Del evangelio de san Marcos 1,40-45

En aquel tiempo, se acercó a Jesús un leproso, suplicándole de rodillas: «Si quieres, puedes limpiarme.» Sintiendo lástima, extendió la mano y lo tocó, diciendo: «Quiero: queda limpio.» La lepra se le quitó inmediatamente, y quedó limpio.

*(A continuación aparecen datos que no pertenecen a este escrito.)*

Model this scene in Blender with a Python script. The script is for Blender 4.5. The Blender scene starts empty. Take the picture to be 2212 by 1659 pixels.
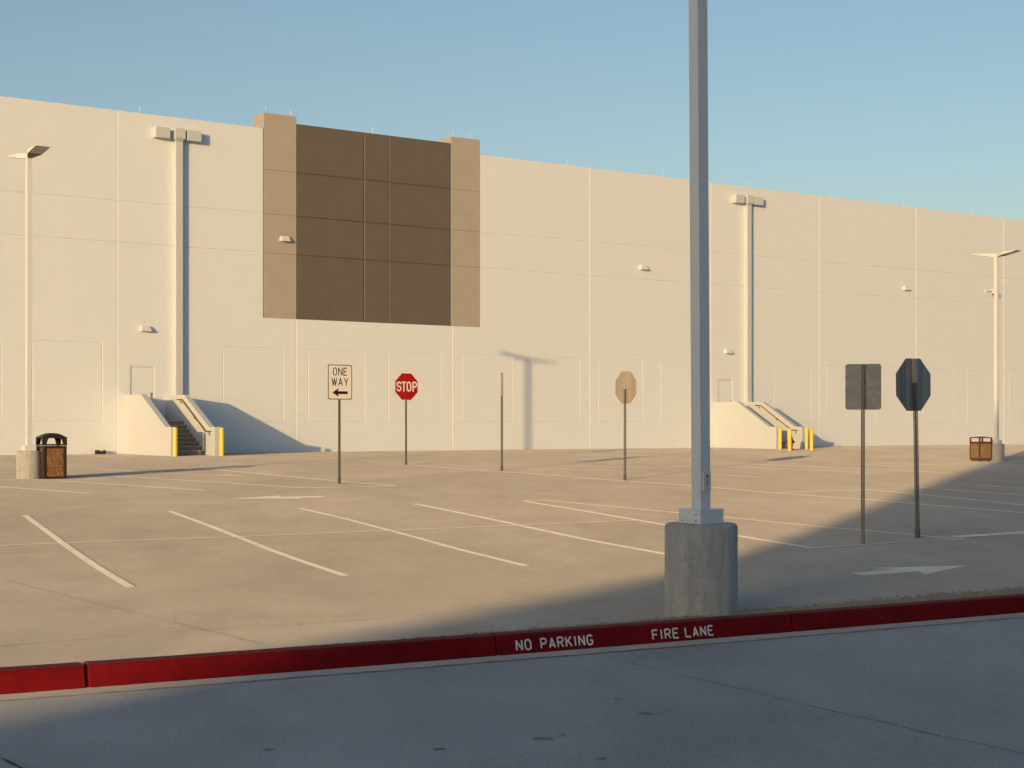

Él lo despidió, encargándole severamente: «No se lo digas a nadie; pero, para que conste, ve a presentarte al sacerdote y ofrece por tu, purificación lo que mandó Moisés.» Pero, cuando se fue, empezó a divulgar el hecho con grandes ponderaciones, de modo que Jesús ya no podía entrar abiertamente en ningún pueblo; se quedaba fuera, en descampado; y aun así acudían a el de todas partes.

RESPUESTA A LA PALABRA

Nos puede resultar extraño que Jesús
pretenda hacer callar el amor,
cuando sabe que a éste le pasa como a la luz,
que se expresa por sí solo.

Querer retener el agua no sirve
sino para que, llegado el momento,
la presa que la encierra la devuelva a su curso y
fecunde las riberas que inunde.

El hombre que se sabe agraciado por Dios
no puede acallar su corazón.
Es normal que pondere su hacer con él,
que le ha devuelto la dignidad que la sociedad
le negaba por leproso.

Se me ocurre pensar que para una parte grande de la sociedad,
muchos de nosotros podemos resultar incómodos
a causa de nuestra fe y por ello pretende marginarnos.

Pueden asimilarnos a aquellos leprosos
a quienes les arrancaban su derecho a permanecer
dentro de la sociedad, por miedo al contagio.
Lo que no aciertan a pensar aquellos
que pretenden marginarnos,
es que nuestra experiencia de Dios nos hace fuertes y
aunque nos mandaran callar,
seguiríamos confesando su amor en nosotros y
nuestro deseo de amar con su mismo amor.

Es cierto el dicho:
“De la abundancia del corazón habla la lengua”.
Así, también nosotros seguiremos confesando
el amor loco de Dios,
que se nos entrega todos los días y
nos ayuda a caminar en medio de las sombras.